Think about it and you'll realize I'm right.
Okay. 501(c)(4) status — meaning you don't pay taxes and your donor list is secret — was intended for groups engaged primarily in social welfare and whose goals are not primarily political. That's the law.
You with me so far?
Now, it's the job of the IRS — specifically, the job of the agents in the Cincinnatti office now under scrutiny — to make sure nobody sneaks in and gets 501(c)(4) status who is not entitled to it. Those "501(c)(4) duties" were centralized in the Cincinnatti office.
Still with me?
Now let's look at the facts, as revealed in this USA Today editorial by Steven Miller, Commissioner of the IRS:
We sought to centralize work in this area in 2010 because our office of Exempt Organizations observed a sharp increase in the number of section 501(c)(3) and 501(c)(4) applications coming from groups potentially engaged in political campaign intervention. Between 2010 and 2012, the number of applications for 501(c)(4) status more than doubled, from 1,591 to 3,398.

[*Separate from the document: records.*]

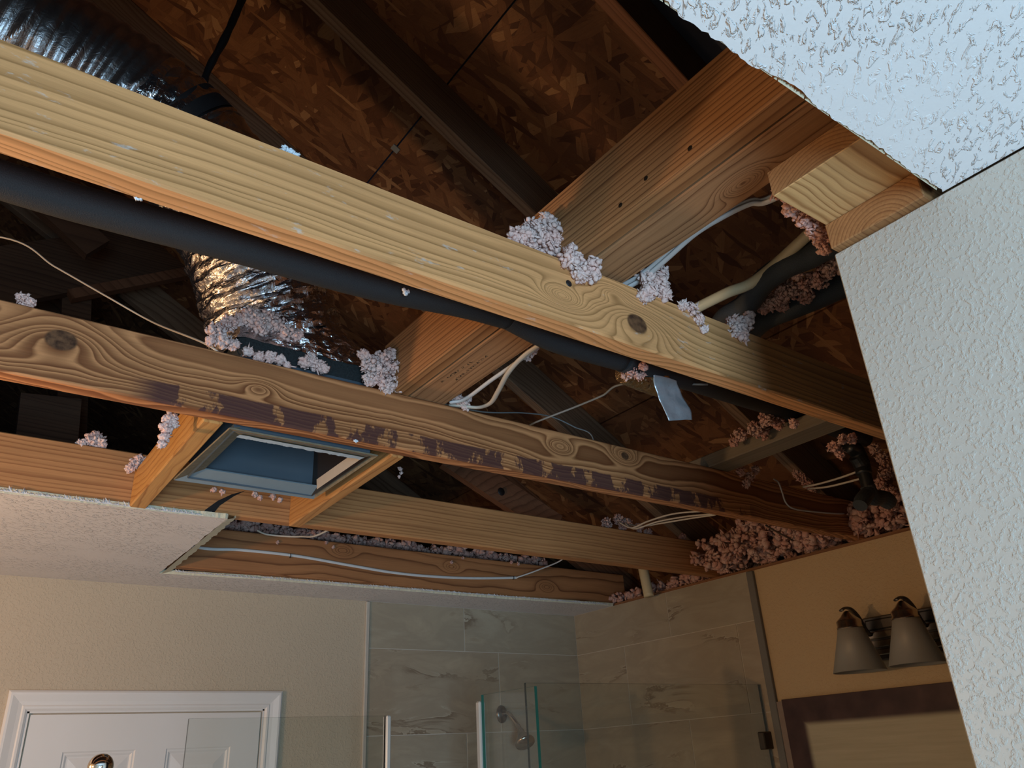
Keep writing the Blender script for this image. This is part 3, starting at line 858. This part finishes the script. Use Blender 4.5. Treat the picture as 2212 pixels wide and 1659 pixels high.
tag(tube('insulated_pipe', [(.60 + .66, .93, 2.60), pt(1560, 700, z=2.632), pt(1610, 660, z=2.645), pt(1650, 608, z=2.650), pt(1700, 573, z=2.652), pt(1750, 553, z=2.652), pt(1800, 528, z=2.652), (1.22, .38, 2.65), (1.23, .1, 2.65)], .0235, M['foam_grey'], n=80, k=20),
    'thick grey foam pipe bending over the nearest joist toward the near wall', 'pipe')
tag(tube('insulated_pipe', [(1.36, .95, 2.66), pt(1640, 695, z=2.67), pt(1730, 655, z=2.675), pt(1815, 618, z=2.68), (1.38, .3, 2.68)], .026, M['foam_grey'], n=40, k=16),
    'second grey pipe half hidden under pink insulation by the near wall', 'pipe')
tag(tube('plastic_pipe', [(1.10, .98, 2.64), pt(1500, 668, z=2.640), pt(1570, 633, z=2.645), pt(1640, 600, z=2.650), (1.13, .55, 2.68)], .0105, M['pvc'], n=30, k=14),
    'cream plastic pipe passing behind the grey foam pipe', 'pipe')
tag(tube('plastic_pipe', [at(1390, 1232, x=2.385), at(1401, 1283, x=2.385) + Vector((0, 0, -.01))][::-1] + [at(1390, 1232, x=2.385) + Vector((-.005, .01, .12))], .0205, M['pvc'], n=20, k=18),
    'short cream vertical pipe above the shower corner', 'pipe')
# black drain fitting at the right
dr = thing('drain_fitting', 'black plastic drain elbow with wrapped joints above the right wall', 'pipe')
q = lambda px, py: at(px, py, y=1.13)
tube('upper_elbow', [q(1832, 962), q(1850, 975), q(1862, 1000), q(1866, 1025)], .022, M['black_pvc'], dr, n=24, k=18)
tube('riser', [q(1862, 1005), q(1872, 1040), q(1880, 1068)], .0185, M['black_pvc'], dr, n=10, k=18)
tube('collar', [q(1850, 985), q(1862, 1003)], .0245, M['black_pvc'], dr, n=6, k=18, rf=lambda s, th, p: 1 + .12 * noise.noise(p * 60), smooth=False)
tube('lower_elbow', [q(1874, 1050), q(1885, 1075), q(1905, 1075), q(1922, 1085)], .0225, M['foam_grey'], dr, n=20, k=18, rf=lambda s, th, p: 1 + .18 * noise.noise(p * 40), smooth=False)
tube('branch', [q(1880, 1060), q(1862, 1082), q(1858, 1092)], .021, M['foam_grey'], dr, n=14, k=16, rf=lambda s, th, p: 1 + .15 * noise.noise(p * 40), smooth=False)

# ================================================================ CABLES
CG = 'white electrical cables'


def cable(label, pts, ra=.0055, rb=.0028, m='cable', up=Vector((0, 0, 1)), n=70, name='electrical_cable', k=10):
    return tag(tube(name, pts, ra, M[m], None, rb, n=n, k=k, up=up), label, 'cable')


zc = 2.600
cable('outer white cable curving off the flat plank to the near wall plate', [(.862, .90, 2.592), pt(1362, 618, z=zc), pt(1400, 594, z=zc), pt(1440, 560, z=zc), pt(1500, 507, z=zc), pt(1560, 470, z=zc), pt(1620, 441, z=zc), pt(1685, 424, z=zc), (.93, .30, zc)], .0055, .003)
cable('inner white cable hugging the flat plank edge', [(.857, .90, 2.600), pt(1352, 612, z=2.606), pt(1395, 586, z=2.606), pt(1440, 548, z=2.606), pt(1500, 497, z=2.606), pt(1560, 461, z=2.606), pt(1620, 434, z=2.606), pt(1680, 418, z=2.606), (.92, .30, 2.606)], .0055, .003)
cable('white cable lying along the plank edge behind the nearest joist', [(.865, .86, 2.595), pt(1175, 737, z=2.585), pt(1120, 780, z=2.585), pt(1060, 822, z=2.585), pt(1005, 862, z=2.585), (.86, 1.36, 2.585)], .0055, .0035)
cable('looping white cable hanging in front of the second joist top', [(.872, .86, 2.59), pt(1172, 740, z=2.580), pt(1130, 770, z=2.575), pt(1098, 805, z=2.57), pt(1076, 845, z=2.57), pt(1060, 870, z=2.572), pt(1035, 880, z=2.578), pt(1005, 878, z=2.583), (.87, 1.38, 2.59)], .0058, .0038, 'cable_warm')
cable('thin grey wire slanting from the taped joint to the second joist', [(1.18, .90, 2.515), pt(1352, 829, y=1.0), pt(1300, 855, y=1.08), pt(1240, 880, y=1.18), pt(1160, 911, y=1.30), (1.12, 1.42, 2.60)], .0022, .0022, 'cable_grey')
cable('thin grey wire drooping behind the second joist', [(.86, 1.40, 2.60), pt(1045, 890, y=1.45), pt(1130, 892, y=1.50), pt(1190, 900, y=1.52), pt(1240, 922, y=1.50), pt(1280, 945, y=1.48), (1.36, 1.45, 2.52)], .0018, .0018, 'cable_grey')
cable('thin pale wire sagging across the dark attic at left', [(-.35, 2.1, 3.05), pt(0, 512, y=1.95), pt(120, 577, y=1.90), pt(230, 640, y=1.82), pt(330, 696, y=1.75), pt(440, 741, y=1.45), (.385, 1.43, 2.60)], .0022, .0022, 'cable_warm')
yj4 = 2.581
cable('long white cable stapled along the joist nearest the back wall', [(.45, yj4, 2.545), pt(430, 1183, y=yj4), pt(520, 1188, y=yj4), pt(640, 1201, y=yj4), pt(760, 1222, y=yj4), pt(850, 1237, y=yj4), pt(930, 1245, y=yj4), pt(1020, 1249, y=yj4), pt(1108, 1248, y=yj4), pt(1120, 1246, y=yj4 - .01), pt(1160, 1232, y=yj4 - .04), pt(1212, 1210, y=yj4 - .08), (2.08, 2.40, 2.62)], .0050, .0028, 'cable', Vector((0, 1, 0)), 120)
for px, py in ((628, 1200), (1110, 1248)):
    p = at(px, py, y=yj4 - .004)
    tag(boxo('cable_staple', p.x - .001, p.x + .001, p.y - .001, 2.5855, p.z - .007, p.z + .007, M['staple']), 'dark staple holding the cable on the back joist, %s one' % ('left' if px < 900 else 'right'), 'staple', 'cable staples')
yk = 1.358
cable('grey-white cable dropping down the right end of the second joist', [pt(1672, 1035, y=1.39), pt(1682, 1043, y=yk), pt(1690, 1065, y=yk), pt(1697, 1085, y=yk), pt(1712, 1098, y=yk), pt(1745, 1104, y=yk), pt(1800, 1109, y=yk), pt(1850, 1111, y=yk + .02), pt(1890, 1119, y=yk + .06), (2.52, 1.44, 2.48)], .0030, .0024, 'cable', Vector((0, 1, 0)), 90)
cable('upper of two short cream cables by the black drain fitting', [pt(1735, 1052, y=1.33), pt(1770, 1045, y=1.28), pt(1815, 1032, y=1.22), pt(1857, 1017, y=1.16)], .0045, .003, 'cable_warm')
cable('lower of two short cream cables by the black drain fitting', [pt(1745, 1056, y=1.33), pt(1785, 1052, y=1.28), pt(1825, 1043, y=1.22), pt(1862, 1033, y=1.16)], .0045, .003, 'cable_warm')
cable('upper cream cable of three under the second joist', [(1.95, 1.97, 2.60), pt(1365, 1140, y=1.90), pt(1400, 1126, y=1.80), pt(1455, 1110, y=1.66), pt(1530, 1103, y=1.50)], .0042, .0028, 'cable_warm')
cable('middle cream cable of three under the second joist', [(1.98, 1.97, 2.60), pt(1372, 1142, y=1.90), pt(1420, 1127, y=1.78), pt(1480, 1116, y=1.64), pt(1540, 1110, y=1.50)], .0042, .0028, 'cable_warm')
cable('lower cream cable of three under the second joist', [(2.0, 1.97, 2.60), pt(1385, 1137, y=1.90), pt(1430, 1130, y=1.78), pt(1490, 1120, y=1.64), pt(1545, 1112, y=1.50)], .0042, .0028, 'cable_warm')
cable('cream cable sagging between the two farthest joists above the cut ceiling', [pt(556, 1146, y=2.52), pt(575, 1154, y=2.50), pt(610, 1158, y=2.48), pt(650, 1159, y=2.44), pt(695, 1152, y=2.35), (1.1, 2.2, 2.62)], .004, .003, 'cable_warm')
cable('black wire poking down beneath the second joist at right', [pt(1655, 1135, y=1.45), pt(1680, 1150, y=1.50), pt(1705, 1163, y=1.55), pt(1725, 1177, y=1.58)], .0034, .0028, 'cable_black', name='black_wire')

# ================================================================ ATTIC FRAMING AT LEFT
def brace(name, P0, P1, up, wd, th, m, label):
    P0, P1 = Vector(P0), Vector(P1); d = (P1 - P0).normalized(); u = Vector(up); u = (u - d * u.dot(d)).normalized(); s = d.cross(u)
    v = [P + u * a * wd / 2 + s * b * th / 2 for P in (P0, P1) for a in (-1, 1) for b in (-1, 1)]
    f = [(0, 1, 3, 2), (4, 6, 7, 5), (0, 4, 5, 1), (2, 3, 7, 6), (0, 2, 6, 4), (1, 5, 7, 3)]
    return tag(pyd(name, v, f, m), label, 'brace')


a0 = at(-60, 610, y=3.0); a1 = at(470, 520, y=3.0)
brace('roof_brace', a0, a1, Z, .23, .038, M['brace'], 'wide dark board rising to the right in the attic behind the duct')
b0 = at(150, 640, y=2.98); b1 = at(440, 583, y=2.98)
brace('roof_brace', b0, b1, Z, .040, .040, M['rafter_red'], 'narrow brown strip for the lit lower edge of the wide dark attic board')  # lighter strip added to show the wide board's lit lower edge
brace('attic_post', at(165, 640, y=3.05), at(150, 990, y=3.05), Y, .04, .10, M['brace'], 'dim upright post in the attic seen above the second joist at left')
brace('attic_post', at(110, 860, y=2.7), at(95, 1010, y=2.7), Y, .04, .17, M['brace'], 'dim wide post seen between second and third joists at left')
brace('roof_brace', at(60, 400, y=2.6), at(210, 540, y=2.6), Z, .10, .038, M['brace'], 'dim slanted attic web below the long black pipe at far left')
brace('roof_brace', at(965, 985, y=2.40), at(1200, 1140, y=2.30), Z, .10, .038, M['rafter_red'], 'slanted brace with a dark knot below the stained joist')
kn = at(1083, 1062, y=2.325)
tag(lathe('pitch_plug', [(.0001, .002), (.014, .0018), (.016, 0)], kn, (0, -1, 0), M['hole'], bpy.data.objects['roof_brace.003'], k=14), 'dark knot')

# ================================================================ INSULATION
ICO = None


def blob_base():
    bm = bmesh.new(); bmesh.ops.create_icosphere(bm, subdivisions=1, radius=1)
    v = np.array([x.co[:] for x in bm.verts]); f = np.array([[q.index for q in g.verts] for g in bm.faces]); bm.free(); return v, f


BV, BF = blob_base()
BVS = []
for s in range(10):
    disp = np.array([1 + .80 * noise.noise(Vector(p) * 1.5 + Vector((s * 7.3, 0, 0))) + .42 * noise.noise(Vector(p) * 3.3 + Vector((0, s * 5.1, 0))) for p in BV])
    BVS.append(BV * disp[:, None])


def fluff(name, label, seeds, per, m, size=(.004, .009), cat='insulation', stuff=True, seed=1, group=None):
    """seeds: list of (centre, radius xyz) ellipsoids; each filled with small tufts"""
    rs = np.random.RandomState(seed); V = []; F = []; n = 0
    for c, r in seeds:
        c = np.array(c); r = np.array(r if hasattr(r, '__len__') else (r, r, r))
        cnt = int(per * (2.6 if per > 10 else 1.6))
        for _ in range(cnt):
            d = rs.normal(size=3); d /= np.linalg.norm(d); rad = rs.rand() ** .45
            p = c + d * rad * r
            s = rs.uniform(*size) * (.66 if per > 10 else .8) * rs.uniform(.45, 1.25, 3)
            if rad > .8 and rs.rand() < .35: s = s * np.array([.4, .5, 1.8])[rs.permutation(3)]
            A = rs.normal(size=(3, 3)); Q, _r = np.linalg.qr(A)
            b = BVS[rs.randint(10)]
            V.append((b * s) @ Q.T + p); F.append(BF + n); n += len(BV)
    V = np.concatenate(V); F = np.concatenate(F)
    o = pyd(name, V.tolist(), F.tolist(), m, None, True)
    return tag(o, label, cat, group, 'stuff' if stuff else None)


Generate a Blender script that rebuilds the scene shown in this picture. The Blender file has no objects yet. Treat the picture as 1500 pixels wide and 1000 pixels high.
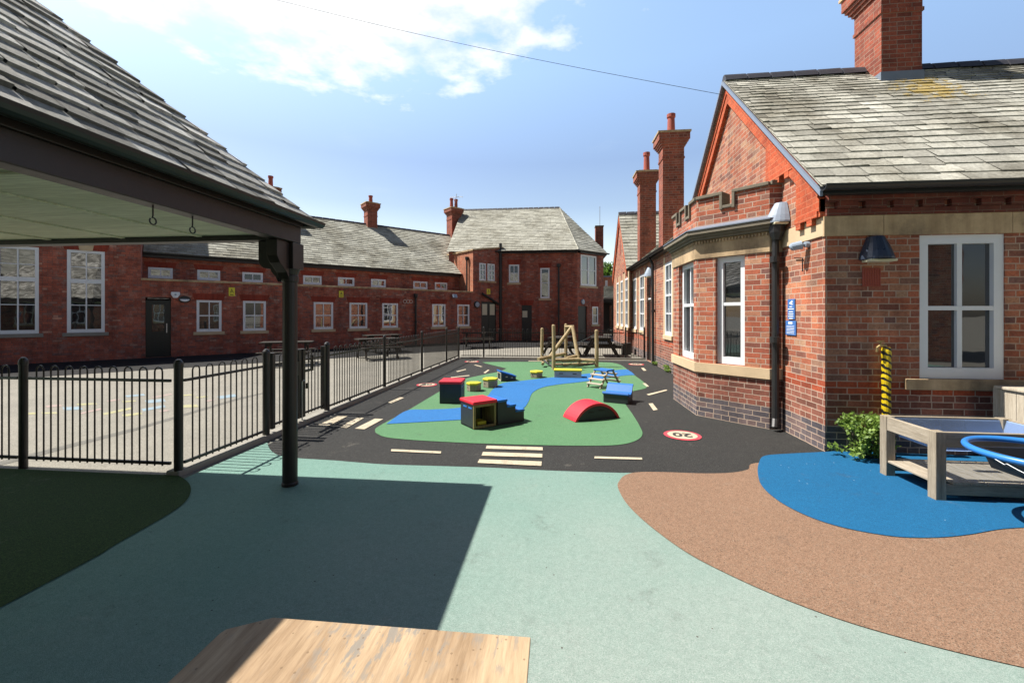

Because the law limits and in some cases prohibits political intervention by exempt organizations, the IRS must carefully review applications based on the facts of each case. While centralizing cases for consistency made sense, the way we initially centralized them did not.
There was a shortcut taken in our processes to determine which groups needed additional review. The mistakes we made were due to the absence of a sufficient process for working the increase in cases and a lack of sensitivity to the implications of some of the decisions that were made.
In other words, they were getting slammed with tea party-type groups all applying for tax-free status, and they didn't have the time or resources to investigate them ALL thoroughly. So they did searches to find out the ones most likely to be political groups.
Is there any problem with that? Isn't that, actually, a smart way to do their job?
Now, let me give a list of possible search terms that apply to non-profit groups, and you tell me which is most likely to end up, after digging, to be a political group:
"little league"
"community theater"
"church council"
"tea party"
"volunteer fire department"
"neighborhood association"
"downtown improvement"
So, yes. A search of organizations with "tea party" in their title makes sense. In fact, there should be a scandal if they didn't think to look into "tea party" groups.
Should they have also looked into left-leaning groups forming under 501(c)(4) status? Of course. But who is to say they didn't? They just didn't have a handy moniker — like "tea party" — to search on, probably because left-leaning groups don't have the same group-think, pack rat, lemming mentality of right wing groups.
Steven Miller is right. The IRS didn't think about the implications of the decisions they made. Which doesn't mean that they did anything wrong — it just means that, on first blush and with proper spin, it can easily be made to look wrong.
Controversy? Sure. Scandal? No. And certainly not one which threatens to take down the White House… as I am hearing on MSNBC (!) this morning.